Ces deux jours-là surtout, on aimerait à savoir quelle musique entendirent les hôtes superbes de la voûte, écoutant pour la première fois.

Vingt-neuf ans après, d’autres encore venaient prendre place à leur tour. Le jour de Noël 1541, Paul III Farnèse étant pape, Michel-Ange découvrait le Jugement dernier, achevant ainsi de former le plus sublime auditoire pour lequel des voix humaines eussent jamais chanté.

Elles ont chanté près de quatre siècles entre ces murs, aujourd’hui silencieux depuis trente-cinq années. Elles ont chanté les grands mystères du christianisme et les grands événemens de l’histoire, les hauts faits de bien des vivans, et les mérites, reconnus et sanctifiés, de bien des morts. Elles ont chanté les vicissitudes de Rome, cette autre Jérusalem, sa gloire souvent, quelquefois sa misère et son veuvage, ses ruines et ses deuils. Tous les successeurs de l’Apôtre, tous les vicaires du Christ ont été salués par ces voix au jour de leur avènement, par elle pleurés en celui de leurs funérailles. En somme, — et ce fut là toute leur mission et leur éminente dignité, — pendant quatre cents ans, dans l’un des oratoires les plus augustes du monde, les voix sixtines ont prié.

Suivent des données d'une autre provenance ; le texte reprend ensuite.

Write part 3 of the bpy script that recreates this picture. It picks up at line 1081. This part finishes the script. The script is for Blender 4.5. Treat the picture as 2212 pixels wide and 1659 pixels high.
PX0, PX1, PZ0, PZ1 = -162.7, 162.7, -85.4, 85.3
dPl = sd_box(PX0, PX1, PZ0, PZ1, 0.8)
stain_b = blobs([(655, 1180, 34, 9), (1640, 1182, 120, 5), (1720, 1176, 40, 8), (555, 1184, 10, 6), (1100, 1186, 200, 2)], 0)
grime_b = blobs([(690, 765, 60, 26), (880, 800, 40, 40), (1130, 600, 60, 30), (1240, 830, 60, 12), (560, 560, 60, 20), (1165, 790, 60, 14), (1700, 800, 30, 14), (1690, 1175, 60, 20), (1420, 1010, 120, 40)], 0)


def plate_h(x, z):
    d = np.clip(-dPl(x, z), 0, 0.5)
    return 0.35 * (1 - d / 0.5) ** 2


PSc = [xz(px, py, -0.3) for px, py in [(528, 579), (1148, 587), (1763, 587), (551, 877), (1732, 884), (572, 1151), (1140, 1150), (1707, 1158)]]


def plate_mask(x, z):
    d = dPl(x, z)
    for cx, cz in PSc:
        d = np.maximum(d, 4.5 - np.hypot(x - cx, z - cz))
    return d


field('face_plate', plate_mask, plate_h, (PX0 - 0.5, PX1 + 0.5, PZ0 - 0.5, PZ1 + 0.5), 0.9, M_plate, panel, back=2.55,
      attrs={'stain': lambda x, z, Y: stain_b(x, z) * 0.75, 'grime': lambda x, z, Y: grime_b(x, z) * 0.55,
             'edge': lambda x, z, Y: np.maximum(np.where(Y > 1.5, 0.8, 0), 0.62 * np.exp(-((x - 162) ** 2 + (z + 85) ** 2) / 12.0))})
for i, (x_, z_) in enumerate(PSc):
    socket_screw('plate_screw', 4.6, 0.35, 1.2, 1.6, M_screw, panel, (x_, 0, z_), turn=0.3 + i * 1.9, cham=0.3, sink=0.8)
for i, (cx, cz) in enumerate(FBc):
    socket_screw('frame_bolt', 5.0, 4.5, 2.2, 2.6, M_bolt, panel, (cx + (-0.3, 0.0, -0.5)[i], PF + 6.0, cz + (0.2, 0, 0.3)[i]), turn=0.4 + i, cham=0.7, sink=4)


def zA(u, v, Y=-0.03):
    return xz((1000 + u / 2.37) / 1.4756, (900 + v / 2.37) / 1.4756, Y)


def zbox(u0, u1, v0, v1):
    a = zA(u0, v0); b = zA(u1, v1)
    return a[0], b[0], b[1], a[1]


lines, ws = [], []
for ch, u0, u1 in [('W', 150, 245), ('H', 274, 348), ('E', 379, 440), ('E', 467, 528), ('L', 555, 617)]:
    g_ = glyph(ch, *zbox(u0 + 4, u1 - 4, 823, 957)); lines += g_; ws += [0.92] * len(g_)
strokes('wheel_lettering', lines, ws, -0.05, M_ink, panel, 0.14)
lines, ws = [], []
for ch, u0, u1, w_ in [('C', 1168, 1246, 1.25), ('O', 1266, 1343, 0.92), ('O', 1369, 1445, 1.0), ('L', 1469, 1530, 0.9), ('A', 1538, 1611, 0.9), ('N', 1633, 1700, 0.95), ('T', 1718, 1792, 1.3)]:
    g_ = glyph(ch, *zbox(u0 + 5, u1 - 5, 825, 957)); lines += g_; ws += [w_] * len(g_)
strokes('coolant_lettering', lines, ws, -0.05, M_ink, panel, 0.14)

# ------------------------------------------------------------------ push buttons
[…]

Servantes de l’idéal religieux, elles le furent aussi d’un idéal esthétique. Par elles, une des grandes, et belles, et pures formes de l’Art, la polyphonie vocale, a régné souverainement ici. Ici des maîtres sans nombre ont passé, dont les chants, comme les paroles divines qu’ils traduisent, ne passeront point.

Cet art durable fut également un art fidèle : j’entends fidèle à soi-même, à sa nature, à son origine et à sa tradition. D’aucuns nous assurent, — sans nous en convaincre, — que la polyphonie vocale est morte, et qu’elle devait mourir d’elle-même. En tout

  1. Paris de Grassis, cité par Klaczko.